-- Start Available data --

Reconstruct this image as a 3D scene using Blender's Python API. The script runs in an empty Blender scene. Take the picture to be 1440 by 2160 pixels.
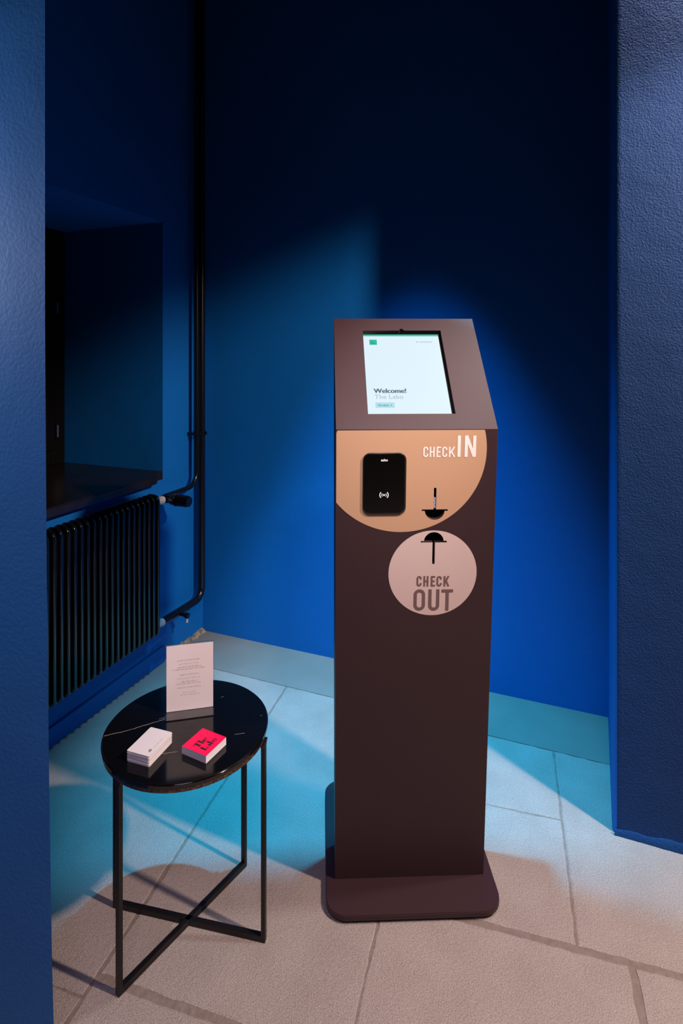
import bpy, bmesh, math, random
from mathutils import Vector, Matrix, noise
random.seed(7)
S = bpy.context.scene
COL = S.collection

# ------------------------------------------------------------------ camera
F, CX, HY, CAMH = 1202.0, 720.0, 745.0, 1.35          # focal (px), image centre, horizon row, eye height
TH = math.atan2(480.0, F)                             # room axes are turned by this against the view
cd = bpy.data.cameras.new('camera')
cd.sensor_fit = 'VERTICAL'; cd.sensor_height = 36.0
cd.lens = 36.0 * F / 2160.0
cd.shift_y = -(1080.0 - HY) / 2160.0
cd.clip_start = 0.02
cam = bpy.data.objects.new('camera', cd); COL.objects.link(cam)
cam.location = (0, 0, CAMH); cam.rotation_euler = (math.pi / 2, 0, TH)
S.camera = cam

def W(X, Y, Z=0.0):                                   # view-aligned metres -> room metres
    c, s = math.cos(TH), math.sin(TH)
    return Vector((c * X - s * Y, s * X + c * Y, Z))
def ray(px, py): return W((px - CX) / F, 1.0, (HY - py) / F)
EYE = Vector((0, 0, CAMH))
def on_plane(px, py, p, n):
    d = ray(px, py); return EYE + d * ((p - EYE).dot(n) / d.dot(n))
def on_z(px, py, z=0.0): return on_plane(px, py, Vector((0, 0, z)), Vector((0, 0, 1)))
def on_x(px, py, x): return on_plane(px, py, Vector((x, 0, 0)), Vector((1, 0, 0)))
def on_y(px, py, y): return on_plane(px, py, Vector((0, y, 0)), Vector((0, 1, 0)))

# ------------------------------------------------------------------ world, lamps, exposure
wd = bpy.data.worlds.new('world'); S.world = wd; wd.use_nodes = True
wd.node_tree.nodes['Background'].inputs[0].default_value = (0.25, 0.3, 0.7, 1)
wd.node_tree.nodes['Background'].inputs[1].default_value = 0.003
S.view_settings.view_transform = 'Standard'; S.view_settings.look = 'None'
S.view_settings.exposure = 0.0; S.view_settings.gamma = 1.0
S.view_settings.use_curve_mapping = False
S.cycles.use_denoising = True
S.cycles.max_bounces = 8; S.cycles.diffuse_bounces = 1

def spot(name, loc, target, energy, color, half_deg, blend, radius):
    d = bpy.data.lights.new(name, 'SPOT'); d.energy = energy; d.color = color
    d.spot_size = math.radians(2 * half_deg); d.spot_blend = blend; d.shadow_soft_size = radius
    o = bpy.data.objects.new(name, d); COL.objects.link(o); o.location = loc
    o.rotation_euler = (Vector(target) - Vector(loc)).to_track_quat('-Z', 'Y').to_euler()
    return o
WARM = W(1.65, 0.45, 2.45)
az, el = math.radians(105), math.radians(-62)
WAIM = WARM + W(math.cos(az) * math.cos(el), math.sin(az) * math.cos(el), math.sin(el))
spot('warm_lamp', WARM, WAIM, 350, (1.0, 0.69, 0.55), 54.5, 0.3, 0.05)
spot('warm_lamp_spill', WARM, W(-0.3, 1.8, 1.0), 0.8, (0.9, 0.85, 1.0), 80, 0.5, 0.03)
CYAN = W(0.10, 1.66, 3.3)
spot('cyan_lamp', CYAN, W(0.12, 1.93, 0.0), 930, (0.03, 0.57, 1.0), 20.3, 1.0, 0.03)
spot('added_kiosk_light', W(0.25, 0.45, 2.3), W(0.14, 1.38, 1.28), 125, (1.0, 0.82, 0.80), 15, 1.0, 0.08)  # added light to brighten the kiosk's sloping panel, no real fitting
spot('added_fill_light', W(-0.1, -0.2, 2.3), W(0.0, 0.9, 0.0), 75, (0.85, 0.62, 0.82), 40, 1.0, 0.35)  # added soft light that lifts the dark shadows on the near floor
spot('added_left_pillar_light', W(-1.2, .97, 1.6), W(-.55, 1.02, 1.35), 27, (0.95, 0.95, 1.0), 65, 0.4, 0.05)  # added out of view: lights the near left pillar, spares the niche
spot('added_right_pillar_light', W(1.05, 1.26, 3.0), W(1.06, 1.36, 0), 110, (1.0, 0.9, 0.9), 50, 1.0, 0.04)  # added out of view to brighten the upper right pillar

# ------------------------------------------------------------------ materials
def mat(name, col, rough=0.5, spec=0.5, metal=0.0, bump=None, var=None, emit=None, trans=0.0, coat=0.0, speck=None):
    m = bpy.data.materials.new(name); m.use_nodes = True
    nt = m.node_tree; b = nt.nodes['Principled BSDF']
    b.inputs['Base Color'].default_value = (*col, 1); b.inputs['Roughness'].default_value = rough
    b.inputs['Specular IOR Level'].default_value = spec; b.inputs['Metallic'].default_value = metal
    b.inputs['Transmission Weight'].default_value = trans; b.inputs['Coat Weight'].default_value = coat
    if emit:
        b.inputs['Emission Color'].default_value = (*emit[0], 1); b.inputs['Emission Strength'].default_value = emit[1]
    tc = nt.nodes.new('ShaderNodeTexCoord')
    if var:                                            # (scale, other colour, contrast)
        n = nt.nodes.new('ShaderNodeTexNoise'); n.inputs['Scale'].default_value = var[0]; n.inputs['Detail'].default_value = 6
        nt.links.new(tc.outputs['Object'], n.inputs['Vector'])
        r = nt.nodes.new('ShaderNodeValToRGB')
        r.color_ramp.elements[0].position = 0.5 - var[2]; r.color_ramp.elements[1].position = 0.5 + var[2]
        r.color_ramp.elements[0].color = (*col, 1); r.color_ramp.elements[1].color = (*var[1], 1)
        nt.links.new(n.outputs['Fac'], r.inputs['Fac']); nt.links.new(r.outputs['Color'], b.inputs['Base Color'])
    if speck:                                          # fine grain: (scale, darkest factor)
        n = nt.nodes.new('ShaderNodeTexNoise'); n.inputs['Scale'].default_value = speck[0]; n.inputs['Detail'].default_value = 3
        nt.links.new(tc.outputs['Object'], n.inputs['Vector'])
        r2 = nt.nodes.new('ShaderNodeMapRange'); r2.inputs['From Min'].default_value = .35; r2.inputs['From Max'].default_value = .65
        r2.inputs['To Min'].default_value = speck[1]; r2.inputs['To Max'].default_value = 2 - speck[1]
        nt.links.new(n.outputs['Fac'], r2.inputs['Value'])
        mx = nt.nodes.new('ShaderNodeMix'); mx.data_type = 'RGBA'; mx.blend_type = 'MULTIPLY'; mx.inputs['Factor'].default_value = 1
        nt.links.new(r.outputs['Color'], mx.inputs['A']); nt.links.new(r2.outputs['Result'], mx.inputs['B'])
        nt.links.new(mx.outputs['Result'], b.inputs['Base Color'])
    if bump:                                           # [(scale, distance, detail), ...]
        prev = None
        for sc, dist, det in bump:
            n = nt.nodes.new('ShaderNodeTexNoise'); n.inputs['Scale'].default_value = sc; n.inputs['Detail'].default_value = det
            nt.links.new(tc.outputs['Object'], n.inputs['Vector'])
            u = nt.nodes.new('ShaderNodeBump'); u.inputs['Strength'].default_value = 1.0; u.inputs['Distance'].default_value = dist
            nt.links.new(n.outputs['Fac'], u.inputs['Height'])
            if prev: nt.links.new(prev.outputs['Normal'], u.inputs['Normal'])
            prev = u
        nt.links.new(prev.outputs['Normal'], b.inputs['Normal'])
    return m

BLUE = (0.001, 0.14, 0.52)
M = {}
M['wall'] = mat('blue_paint_smooth', BLUE, 0.6, 0.25, bump=[(8, .002, 2), (160, .0003, 2)])
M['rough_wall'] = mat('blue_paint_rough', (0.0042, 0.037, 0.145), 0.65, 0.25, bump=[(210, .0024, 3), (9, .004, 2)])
M['left_wall'] = mat('blue_paint_rolled', (0.018, 0.12, 0.38), 0.65, 0.25, bump=[(150, .0006, 3), (5, .003, 2)])
M['skim'] = mat('blue_paint_skim', (0.004, 0.055, 0.20), 0.6, 0.25, bump=[(120, .002, 3)])
M['dark_ceiling'] = mat('black_ceiling_paint', (0.004, 0.004, 0.006), 0.9, 0.05)
M['brown'] = mat('brown_powder_coat', (0.037, 0.0205, 0.025), 0.45, 0.25, bump=[(900, .00012, 2)])
M['tan'] = mat('tan_vinyl', (0.46, 0.30, 0.19), 0.45, 0.3)
M['pale_pink'] = mat('pale_pink_vinyl', (0.55, 0.46, 0.44), 0.45, 0.3)
M['white_vinyl'] = mat('white_vinyl', (0.78, 0.74, 0.72), 0.5, 0.3)
M['taupe_vinyl'] = mat('taupe_vinyl', (0.15, 0.095, 0.09), 0.5, 0.3)
M['black'] = mat('black_void', (0.002, 0.002, 0.002), 0.7, 0.05)
M['gloss_black'] = mat('black_glass', (0.002, 0.002, 0.002), 0.18, 0.4)
M['rubber'] = mat('black_rubber', (0.004, 0.004, 0.004), 0.5, 0.4)
M['reader_edge'] = mat('reader_edge_plastic', (0.02, 0.015, 0.015), 0.3, 0.5)
M['ink_white_glow'] = mat('glowing_white_print', (0.75, 0.75, 0.75), 0.5, 0.2, emit=((1, 1, 1), 0.25))  # print with a faint added glow to keep it bright
M['steel_black'] = mat('black_steel', (0.006, 0.006, 0.006), 0.4, 0.4)
M['pipe'] = mat('black_lacquer', (0.004, 0.005, 0.006), 0.22, 0.5)
M['radiator'] = mat('black_radiator_lacquer', (0.003, 0.004, 0.005), 0.12, 0.8)
M['chip'] = mat('chipped_white_paint', (0.48, 0.5, 0.52), 0.5, 0.4)
M['chrome'] = mat('bright_metal', (0.6, 0.6, 0.62), 0.25, 0.5, metal=1.0)
M['sill'] = mat('dark_stone_sill', (0.007, 0.006, 0.005), 0.28, 0.4, var=(18, (0.014, 0.011, 0.008), .2))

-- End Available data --

**Direction:** Write out exactly the lines between the start of the data and the line with "COL = S.collection", including both, but none of the pictures.

**Solved exercise:**
Reconstruct this image as a 3D scene using Blender's Python API. The script runs in an empty Blender scene. Take the picture to be 1440 by 2160 pixels.
import bpy, bmesh, math, random
from mathutils import Vector, Matrix, noise
random.seed(7)
S = bpy.context.scene
COL = S.collection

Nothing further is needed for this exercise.